Abstract

The title of this book, Women, Migration and Asylum in Turkey: Developing Gender-Sensitivity in Migration Research, Policy and Practice, reflects our aim to recognize women migrants as independent actors and to foreground their presence in migrant flows in Turkey. In seeking to move knowledge of women’s migration to Turkey forward, the chapters in this volume consider the experience of different groups of women migrants through research using feminist approaches and gender-sensitive methods. Our hope is that the perspectives presented here will contribute to understandings of the experience of women migrating to Turkey for a multitude of reasons including for work, for experience, to seek a new life or to escape danger, conflict and persecution. Contributions show how acknowledging the significance of a gender-informed approach to migration research is essential to understand migration dynamics in Turkey as elsewhere. Studies presented in these chapters show women as active agents in migration yet often forced to struggle against stereotypes and patriarchal institutional structures that limit their opportunities and impede their goals and aspirations.
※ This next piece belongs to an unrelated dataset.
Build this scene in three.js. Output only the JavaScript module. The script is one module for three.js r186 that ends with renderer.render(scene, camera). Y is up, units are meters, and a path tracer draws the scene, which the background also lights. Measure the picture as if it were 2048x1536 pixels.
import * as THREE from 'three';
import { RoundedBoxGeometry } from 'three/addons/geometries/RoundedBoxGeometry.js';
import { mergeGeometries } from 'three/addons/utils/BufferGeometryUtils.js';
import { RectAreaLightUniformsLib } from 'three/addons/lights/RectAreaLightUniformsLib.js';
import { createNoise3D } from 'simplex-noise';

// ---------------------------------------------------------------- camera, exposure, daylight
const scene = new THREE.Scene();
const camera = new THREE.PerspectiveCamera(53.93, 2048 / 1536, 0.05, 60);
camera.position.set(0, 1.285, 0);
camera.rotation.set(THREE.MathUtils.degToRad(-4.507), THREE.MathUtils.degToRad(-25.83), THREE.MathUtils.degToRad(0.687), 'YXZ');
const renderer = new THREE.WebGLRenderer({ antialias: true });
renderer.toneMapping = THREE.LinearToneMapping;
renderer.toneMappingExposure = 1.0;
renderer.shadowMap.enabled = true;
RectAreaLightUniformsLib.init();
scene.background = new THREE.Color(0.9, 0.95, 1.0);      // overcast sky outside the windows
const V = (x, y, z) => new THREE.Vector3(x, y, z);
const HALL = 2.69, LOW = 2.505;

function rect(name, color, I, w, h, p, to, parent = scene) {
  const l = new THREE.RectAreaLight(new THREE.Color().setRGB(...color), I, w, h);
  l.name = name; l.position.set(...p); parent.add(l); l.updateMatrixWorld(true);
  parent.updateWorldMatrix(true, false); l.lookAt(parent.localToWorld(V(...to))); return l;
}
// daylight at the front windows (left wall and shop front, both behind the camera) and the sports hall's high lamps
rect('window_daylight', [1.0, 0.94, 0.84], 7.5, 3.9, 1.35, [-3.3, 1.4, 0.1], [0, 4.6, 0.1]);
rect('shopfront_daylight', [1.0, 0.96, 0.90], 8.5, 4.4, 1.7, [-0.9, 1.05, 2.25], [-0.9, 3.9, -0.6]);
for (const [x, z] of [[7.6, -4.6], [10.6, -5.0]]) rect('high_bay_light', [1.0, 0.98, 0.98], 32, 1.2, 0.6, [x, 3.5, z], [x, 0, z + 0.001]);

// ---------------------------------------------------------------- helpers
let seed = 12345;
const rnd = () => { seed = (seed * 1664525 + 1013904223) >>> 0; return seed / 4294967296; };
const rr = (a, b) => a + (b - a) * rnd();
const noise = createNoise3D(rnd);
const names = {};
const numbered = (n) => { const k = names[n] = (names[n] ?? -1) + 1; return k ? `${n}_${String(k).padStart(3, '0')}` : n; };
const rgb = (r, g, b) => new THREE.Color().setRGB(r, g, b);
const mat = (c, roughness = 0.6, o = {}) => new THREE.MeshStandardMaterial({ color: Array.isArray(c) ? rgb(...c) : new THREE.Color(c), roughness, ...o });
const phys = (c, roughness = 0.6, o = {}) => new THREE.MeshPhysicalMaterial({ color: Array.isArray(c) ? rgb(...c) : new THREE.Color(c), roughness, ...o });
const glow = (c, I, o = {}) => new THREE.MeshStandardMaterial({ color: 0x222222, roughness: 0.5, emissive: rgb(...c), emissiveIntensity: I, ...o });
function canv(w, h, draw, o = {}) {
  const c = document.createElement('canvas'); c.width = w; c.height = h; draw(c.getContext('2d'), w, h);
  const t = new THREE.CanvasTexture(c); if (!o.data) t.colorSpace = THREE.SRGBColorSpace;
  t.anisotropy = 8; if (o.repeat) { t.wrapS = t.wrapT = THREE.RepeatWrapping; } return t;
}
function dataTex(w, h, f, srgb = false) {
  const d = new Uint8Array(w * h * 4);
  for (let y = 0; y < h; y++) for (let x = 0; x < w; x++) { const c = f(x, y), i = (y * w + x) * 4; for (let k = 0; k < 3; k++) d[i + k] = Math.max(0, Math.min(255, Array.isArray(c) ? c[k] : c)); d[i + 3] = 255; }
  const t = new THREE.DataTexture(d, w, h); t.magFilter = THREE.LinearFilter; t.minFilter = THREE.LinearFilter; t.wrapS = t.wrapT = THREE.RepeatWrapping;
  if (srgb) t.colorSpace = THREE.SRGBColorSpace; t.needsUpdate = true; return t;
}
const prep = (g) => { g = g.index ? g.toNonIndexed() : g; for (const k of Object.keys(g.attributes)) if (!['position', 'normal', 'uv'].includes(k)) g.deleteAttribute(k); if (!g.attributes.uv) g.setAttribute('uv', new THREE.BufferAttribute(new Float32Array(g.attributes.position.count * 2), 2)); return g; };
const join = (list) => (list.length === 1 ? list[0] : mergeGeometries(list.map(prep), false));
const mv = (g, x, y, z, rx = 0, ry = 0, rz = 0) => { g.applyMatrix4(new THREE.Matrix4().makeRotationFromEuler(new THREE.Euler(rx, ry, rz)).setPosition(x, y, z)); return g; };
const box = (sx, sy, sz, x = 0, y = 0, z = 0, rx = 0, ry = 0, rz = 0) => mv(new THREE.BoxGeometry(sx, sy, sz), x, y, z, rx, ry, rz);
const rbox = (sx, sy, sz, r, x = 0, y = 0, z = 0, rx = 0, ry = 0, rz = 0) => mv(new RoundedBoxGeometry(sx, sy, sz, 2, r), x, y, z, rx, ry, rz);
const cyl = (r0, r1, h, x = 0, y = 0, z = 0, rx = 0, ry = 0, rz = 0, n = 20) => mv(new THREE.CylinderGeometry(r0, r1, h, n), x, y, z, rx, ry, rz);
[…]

We have aimed to show how gender and gendered assumptions about women, their lives and capabilities have shaped their experience of migration in Turkey. We believe the chapters of this book have implications for academics and practitioners working in and interested in Turkey. These implications reach far beyond Turkey’s borders to other countries where women migrants find themselves held back, discriminated against and limited in their options because of their gender and because of how their gender is constructed and perceived by policy makers, service providers, the public in general and indeed by their own families and communities.